أَخْفِ حَسَنَتَكَ كَمَا تُخْفِي سَيِّئَتَكَ, وَلاَ تَكُنَنَّ مُعْجَبًا بِعَمَلِكَ, فَلاَ تَدْرِي أَشَقِيٌّ أَنْتَ أَمْ سَعِيْدٌ

“Sembunyikanlah kebaikan-kebaikanmu sebagiamana engkau menyembunyikan keburukan-keburukanmu. Dan janganlah engkau kagum dengan amalan-amalanmu, sesungguhnya engkau tidak tahu apakah engkau termasuk orang yang celaka (masuk neraka) atau orang yang bahagia (masuk surga).” (Diriwayatkan oleh Al-Baihaqi dalam Syu’ab Al-Iman no 6500)

Maka, mencermati apa yang dilakukan oleh Syaikh sebagaimana dalam cerita di atas, saya yakin semua itu beliau lakukan karena keikhlasan. Karena beliau tidak mau tersohor.

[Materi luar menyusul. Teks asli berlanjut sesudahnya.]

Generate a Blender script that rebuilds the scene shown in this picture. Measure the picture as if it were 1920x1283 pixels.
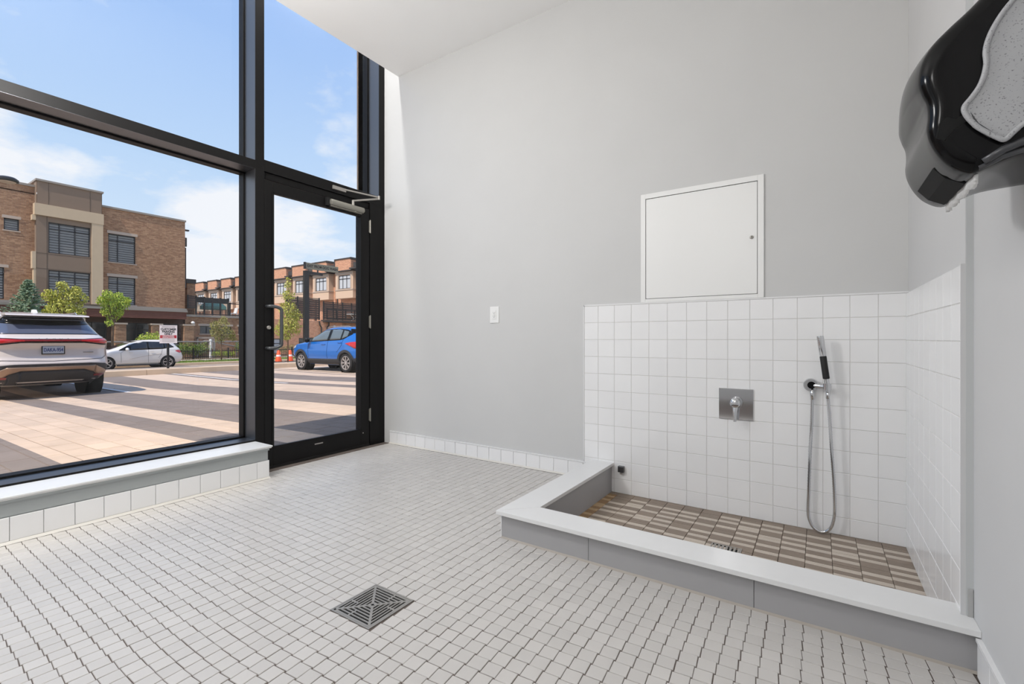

Dan, bukankah Nabi shallallahu ‘alihi wa sallam bersabda:

مَنْ تَوَاضَعَ لله رَفَعَهُ اللهُ

Barang siapa yang bersikap tawadhuk (merendah) maka Allah akan mengangkatnya. (Hadits shahih dishahihkan oleh syaikh Al-Albani dalam as-Shahihah no 2328)

Demikianlah, sikap beliau yang tidak ingin dipuji dan tidak ingin tersohor justru yang membuat beliau tersohor.

Para pembaca budiman, demikanlah kira-kira sosok Syaikh Abdurrozzaq, yang semua ini semakin menambah keraguan saya untuk melanjutkan kisah tentang beliau selama saya menemani perjalanan beliau di Indonesia. Sekali lagi, keraguan tersebut akhirnya terkalahkan mengingat banyaknya faedah yang bisa diambil, serta permintaan dari banyak pihak yang menghendaki saya melanjutkan menulisnya semata-mata agar lebih luas manfaat tersebut tersebarkan.